A new study, published in the journal Science, suggests that these methods might not be the most productive means by which to learn information. Researchers found that concept mapping and content review were the most popular strategies among students. The study showed, however, that answering test-style questions about content was a more effective way to reinforce learning. This suggests that practice tests and self-quizzes requiring recall of subject matter may be more effective preparation for exams.

Confidence Isn't Always Key

Research outlined in Science revealed something else about test-taking: Feeling confident that you know material doesn't doesn't trump effective preparation when it comes to performing well on exams. In the study, a group of students using traditional review methods felt confident about taking a test. A second group prepared for an exam with a practice test - or the recall method of study. Students in in this latter group felt notably less optimistic about how they would fare on the exam.

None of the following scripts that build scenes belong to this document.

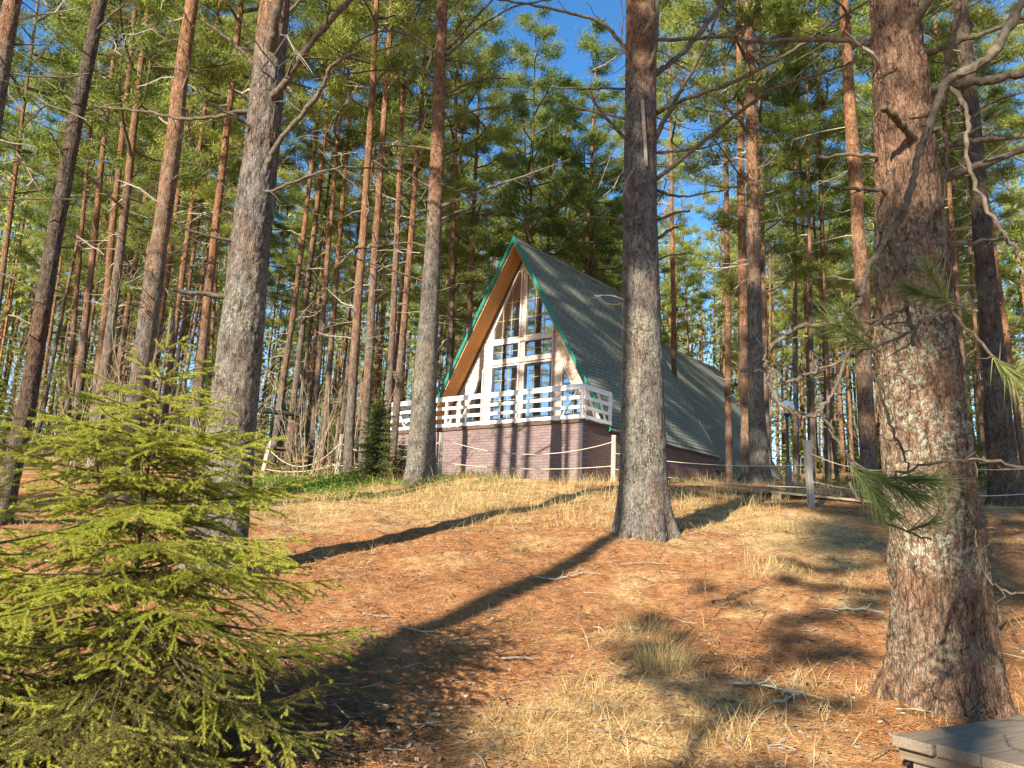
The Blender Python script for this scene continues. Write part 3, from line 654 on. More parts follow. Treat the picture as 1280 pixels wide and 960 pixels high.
# middle grey trunk on the crest
crest = near_tree([(806, 668, 64), (804, 600, 58), (803, 480, 53), (801, 350, 49), (800, 250, 46), (801, 100, 43), (801, 0, 41)], 10, 'bark_near',
  'straight grey pine on the crest of the bank, in front of the shingled roof', [
  ([(818, 174), (828, 155), (840, 134), (855, 105), (871, 79), (891, 34), (905, -10)], 8, 4, 10, 9.3),
  ([(822, 92), (840, 77), (857, 62), (878, 38), (905, 0)], 9, 7, 10, 10.6),
  ([(812, 84), (820, 60), (821, 30), (824, -10)], 7, 6, 9.8, 9.7, 1),
  ([(780, 58), (761, 36), (744, 24), (709, 15), (661, 5), (615, -2)], 6, 3, 10, 9.5),
  ([(779, 111), (740, 111), (680, 110)], 3.5, 2, 10, 9.7, 1), ([(788, 177), (775, 166), (761, 151), (745, 132), (736, 110)], 6, 3.5, 9.8, 9.5),
  ([(780, 148), (745, 140), (705, 132)], 5, 2.5, 10, 10.5), ([(779, 274), (750, 271), (730, 272), (714, 278)], 4, 2.5, 10, 10.3),
  ([(821, 141), (851, 125), (904, 109), (945, 90), (1004, 56), (1039, 28), (1085, 2)], 7, 3, 10, 8.8),
  ([(820, 224), (867, 187), (907, 153), (945, 125), (970, 109), (1007, 97), (1057, 81), (1095, 66)], 7, 3, 10, 8.0),
  ([(822, 191), (850, 189), (878, 186), (935, 167)], 4, 2, 10, 10.4), ([(822, 238), (838, 244), (853, 246), (880, 242), (905, 238)], 5, 2, 10, 9.6),
  ([(822, 275), (848, 265), (862, 264)], 4, 3, 10, 9.8), ([(820, 300), (835, 288), (848, 283)], 5, 3, 10, 9.8, 1), ([(820, 325), (840, 318), (858, 317)], 3, 2, 10, 9.8)],
  crown=2, flare=.27, disp=.012, rows=330, n=84, seed=9, stubs=7, lobes=6)
m = MB(); a_, b_ = UP(803, 125, 9.74), UP(808, 208, 9.74); m.beam(a_, b_, .045, .03, (0, 1, 0)); m.build('bark_strip', MT['deadpale'], crest, origin=np.array(crest.location), bevel=.006)
# grey trunk behind the spruce
near_tree([(270, 700, 70), (280, 620, 66), (293, 500, 62), (304, 400, 58), (313, 300, 53), (326, 200, 49), (335, 100, 45), (344, 0, 41)], 8, 'bark_near',
  'thick lichen-grey pine with crooked dead boughs rising behind the young spruce', [
  ([(338, 126), (348, 112), (359, 100), (375, 73), (391, 51), (412, 28), (445, -6)], 12, 8, 7.9, 7.2, 2),
  ([(332, 212), (340, 192), (352, 172), (375, 147), (399, 118), (409, 95), (413, 81), (450, 63)], 9, 5, 7.9, 7.4),
  ([(341, 46), (344, 25), (350, -10)], 14, 12, 7.7, 7.5, 0), ([(321, 86), (300, 62), (275, 40), (248, 22)], 7, 4, 8, 7.8),
  ([(313, 129), (300, 117), (285, 109)], 5, 3, 8, 7.8, 1), ([(324, 168), (305, 152), (280, 138), (255, 128)], 6, 3, 7.9, 7.5),
  ([(309, 139), (270, 146), (230, 150), (200, 143), (160, 137), (115, 133)], 6, 3, 8, 8.3), ([(328, 240), (345, 237), (380, 222), (430, 207)], 5, 2.5, 7.9, 7.7),
  ([(303, 304), (270, 297), (240, 290), (218, 278)], 5, 3, 7.9, 7.6), ([(284, 372), (250, 367), (217, 363)], 8, 6, 7.9, 7.7, 0), ([(281, 465), (258, 466)], 5, 3.5, 7.9, 7.8, 0),
  ([(355, 20), (372, 5), (380, -5)], 5, 4, 8, 8, 0), ([(352, 100), (368, 120), (378, 130)], 5, 3, 8, 7.9, 1)],
  crown=2, flare=.3, disp=.013, rows=300, n=96, seed=3, stubs=5)
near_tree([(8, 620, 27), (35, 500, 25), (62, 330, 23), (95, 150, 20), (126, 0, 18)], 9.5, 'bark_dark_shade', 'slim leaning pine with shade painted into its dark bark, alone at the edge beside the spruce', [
  ([(118, 40), (135, 25), (160, 0)], 4, 2, 9.5, 9.2), ([(92, 128), (70, 110), (45, 92)], 3, 1.5, 9.5, 9.9), ([(84, 205), (72, 180), (62, 165)], 3, 2, 9.5, 9.2), ([(98, 140), (125, 134), (160, 128)], 3, 2, 9.5, 9.7)],
  crown=4, flare=.2, disp=.008, rows=200, n=48, seed=12, stubs=8)
near_tree([(-95, 620, 34), (-50, 380, 32), (-14, 180, 28), (12, 20, 25), (16, 0, 25)], 9, 'bark_near', 'reddish pine of which only the stem shows high in the upper corner', [
  ([(2, 92), (40, 95), (80, 98), (110, 92)], 3, 2, 9, 9.2), ([(-5, 55), (30, 56), (62, 55)], 4, 2, 9, 9.2), ([(-40, 249), (20, 249), (70, 248), (110, 250)], 3, 1.5, 9, 9.3)],
  crown=2, flare=.2, disp=.008, rows=160, n=40, seed=13, stubs=6)
near_tree([(526, 590, 36), (530, 500, 31), (537, 380, 25), (542, 300, 21), (547, 180, 18), (551, 60, 16), (553, 0, 15)], 17, 'bark_near',
  'dark-footed pine standing before the white railing, its upper stem bare orange', [
  ([(560, 60), (572, 48), (587, 30), (617, -2)], 5, 3, 17, 16.5), ([(561, 68), (590, 40), (640, 7), (690, 0)], 4, 2, 17, 17.5), ([(558, 117), (587, 103), (612, 98), (637, 98)], 4, 2, 17, 16.6),
  ([(560, 147), (603, 135), (640, 133)], 4, 2, 17, 17.4), ([(552, 258), (603, 238), (640, 225), (712, 200)], 5, 2.5, 17, 16), ([(551, 274), (590, 258), (615, 250)], 4, 2, 17, 16.5),
  ([(542, 63), (513, 42), (477, 37), (440, 55)], 4, 2, 17, 16.8), ([(540, 96), (510, 85), (447, 90), (390, 100)], 4, 2, 17, 17.2), ([(533, 232), (505, 214), (487, 212), (423, 207), (353, 237)], 5, 2, 17, 16.2),
  ([(530, 185), (500, 182), (477, 183)], 4, 2, 17, 17.2), ([(536, 310), (515, 302), (470, 308), (430, 313)], 4, 2, 17, 17.2), ([(530, 352), (490, 338), (430, 318)], 4, 2, 17, 16.4)],
  crown=4, flare=.25, disp=.010, rows=260, n=48, seed=21, stubs=14, stub_z=(3, 12))
near_tree([(950, 600, 25), (945, 500, 21), (942, 300, 17), (938, 100, 14), (935, 0, 13)], 18.5, 'bark_near', 'grey pine with moss-tinted foot, right beside the orange pine near the rope fence', (), crown=0, flare=.35, disp=.008, rows=240, n=44, seed=31, stubs=26, stub_z=(3, 14))
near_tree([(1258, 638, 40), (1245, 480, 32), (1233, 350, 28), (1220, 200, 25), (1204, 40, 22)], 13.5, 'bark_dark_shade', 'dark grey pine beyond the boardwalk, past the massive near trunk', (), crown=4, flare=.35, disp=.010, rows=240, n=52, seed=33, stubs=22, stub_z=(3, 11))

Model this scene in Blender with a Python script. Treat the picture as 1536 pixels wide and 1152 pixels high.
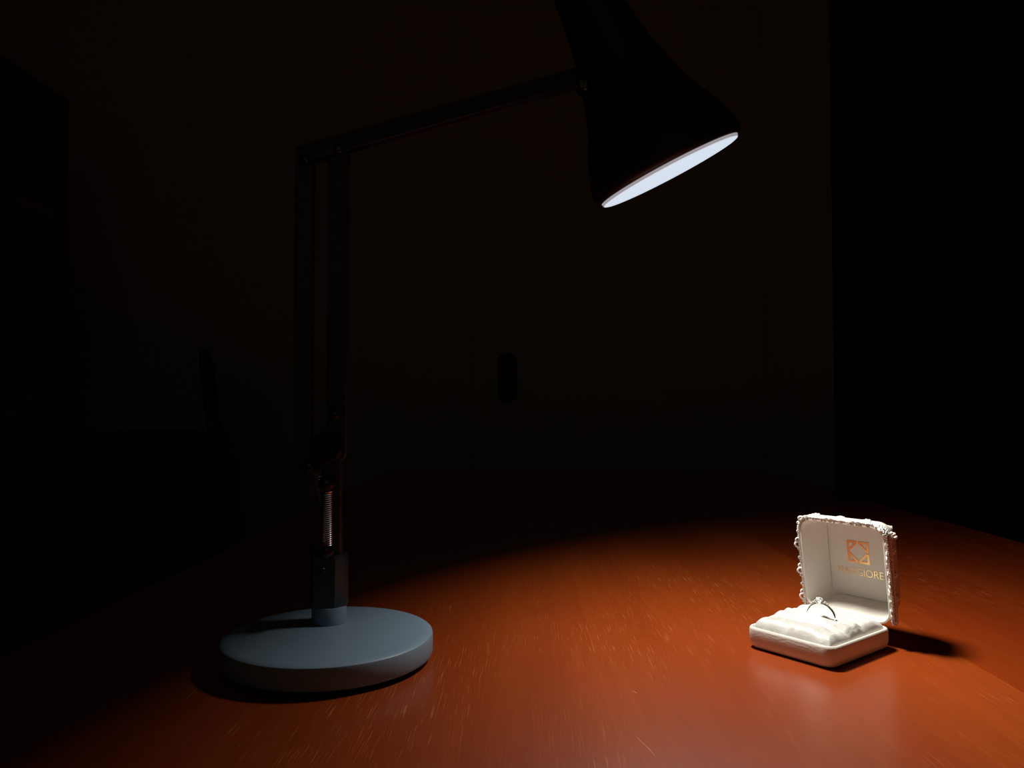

Perhaps counterintuitively, the students who felt less confident generally ended up performing better. The recall method of study produced results about 50% better than content review and concept mapping. Research revealed that studying through recall can help students identify areas where they need to improve or deepen their understanding. This isn't always the case with review, where you don't actually test your knowledge of material. In fact, how well you've retained information doesn't become clear until you sit down for an exam.

testing strategy

Give It a Try

Frustrated by your inability to remember information for tests? Consider changing up your study habits. If your usual routine involves reading over class material and notes, try mixing in some practice testing. You might make flashcards with questions featuring content you're studying. If you have old homework assignments with questions, use them to create a mock test.

You can even turn this testing-to-study method into something that would work for a group. If you have a study buddy, come up with quizzes to swap for test prep. Doing a practice run might help you feel more relaxed going into a big exam. And knowing that you can answer questions on material could be the confidence boost that you need to focus on the task at hand.